09 July 2011

Third Best of All Time, Without Additives


In a career that has vacillated between unexamined hero worship and unwarranted criticism, it's fitting that Derek Jeter faces a duality of opinion on the precipice of a major career milestone. On the one hand, his supporters are primed to celebrate his 3,000th hit. On the other hand, coming off his worst year and now in the midst of his first season of below-average work, the Yankee captain is facing bric-a-bats for his election by the fans to the All-Star game and a newly signed $51 million contract that seemed overly-exuberant even when it was inked.

This duality is being reflected in the constant refrain I've been hearing in the sports gabbing universe: is Derek Jeter over-rated or under-rated. The answer is very clear: yes.

Discussions of this type, of course, are logarithmically complicated because they involve two variables: 1. how good is the player? and 2. how good do "people" think he is? Question one can be answered with a fair degree of specificity in baseball, but question two is trickier.

Derek Jeter, though, seems to stoke the passions of his followers and the nay-sayers. It's somewhat easier to discern how Jeter is "rated" by the sporting public because opinions have been so publicly and vividly pronounced. Consequently, our understanding of his career could use a good application of logic. Let's examine the great, the not-so-great and the mythological.

Great
Derek Jeter is a .312/.383/.449 hitter from the shortstop position over a 16-year career (so far). If that's all you know, you can cast your Hall of Fame vote for him.
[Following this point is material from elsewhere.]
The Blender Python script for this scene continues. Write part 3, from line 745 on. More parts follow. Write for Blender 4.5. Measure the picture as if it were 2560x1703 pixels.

Add to that truly terrific baserunning, both in stolen base success (80% of 417 attempts) and in the more subtle aspects, like tagging up and going first to third. (Of all the legends that have surfaced about Jeter, it's ironic that few people have recognized what an outstanding baserunner he has been -- the best I've ever seen.)

Jeter's plays hard all the time and his head always seems to be in the game. He is unfazed by big games (because every game the Yankees play is a big game) and big situations (like the 146 games of playoffs he's had the good fortune to participate in.) For what it's worth, he appears to be a gentleman and a good teammate, and he's untainted by scandal despite playing in a town and an era most associated with intemperate behavior.

Not so great
There's not much here. Though he's not a slugger, Jeter has enough power to keep pitchers honest, with 236 lifetime jimmies. He's a legitimate shortstop, but has always had below-average range. Early in his career, when he moved better laterally, he made a lot of errors (24 in 2000; 22 in his rookie year). More recently, he hasn't booted what he hasn't gotten to. But Jeter isn't the stone-handed statue that his critics have claimed.

Mythology
This is where Jeter's admirers skid off the tracks and cloud reality with extraneous noise. They have imbued him with super-hero abilities that fail the smell test -- not to mention objective evaluation. This can best be seen by the accolades accorded him for years as a marvelous fielder -- the avatar of the jump throw -- until defensive measurements become sufficiently refined to refute that bit of legend. 

The myth says Derek Jeter is Mr. Clutch, the ultimate leader, the great Yankee champion with five rings. The mythology is compounded by confirmation bias. Jeterheads believe something about their beloved and screen out any data that doesn't vindicate their view.

Jeter has played a year's worth of games in the playoffs and his numbers are basically a reflection of his regular season work. He's been on base a skooch less but slugged 20 homers. Most of his playoff at-bats have come during his best seasons, so the overall OPS advantage is about what we'd expect, not withstanding that the pitching is theoretically stronger during the post-season. He made a heads-up flip throw to the plate in a playoff game 10 years ago that would have been forgotten by day's end had Jeremy Giambi slid. And he presided over the worst playoff collapse in 100 years of baseball history against the Red Sox in 2005. Do you see "clutch" play or "leadership" in that equation?

The Yankees won the World Series when Jeter was a rookie in 1996. Did he lead the team then? Wasn't leadership the reason Joe Torre will be enshrined in Cooperstown? Doesn't having the spectacular good fortune to play beside  David Cone, Paul O'Neil, Scott Brosius, Roger Clemens, Wade Boggs, Bernie Williams, Jorge Posada, Mariano Rivera, Robinson Cano, Mark Texeira, Alex Rodriguez and players of their ilk count for anything? (Luis Soto also has five rings.)

In the end, Derek Jeter is an all-time great shortstop. Minka Kelly's boyfriend is in the next group after Honus Wagner and Alex Rodriguez (if you consider him a SS; it should be noted that he was forced to move to third because there was nowhere for Jeter to go), along with Cal Ripken and Arky Vaughn. Jeter has by far the highest offensive career value (wins against replacement player) after the top two, though Ripken, Vaughn and most of the other top shortstops add anywhere from an edge to a lusty helping of value afield.

I said before that Jeter was the fifth or sixth best shortstop of all time, but that assessment was five years old. He's the third best ever, no artificial ingredients added.

I'll leave poor Derek alone now. I promise.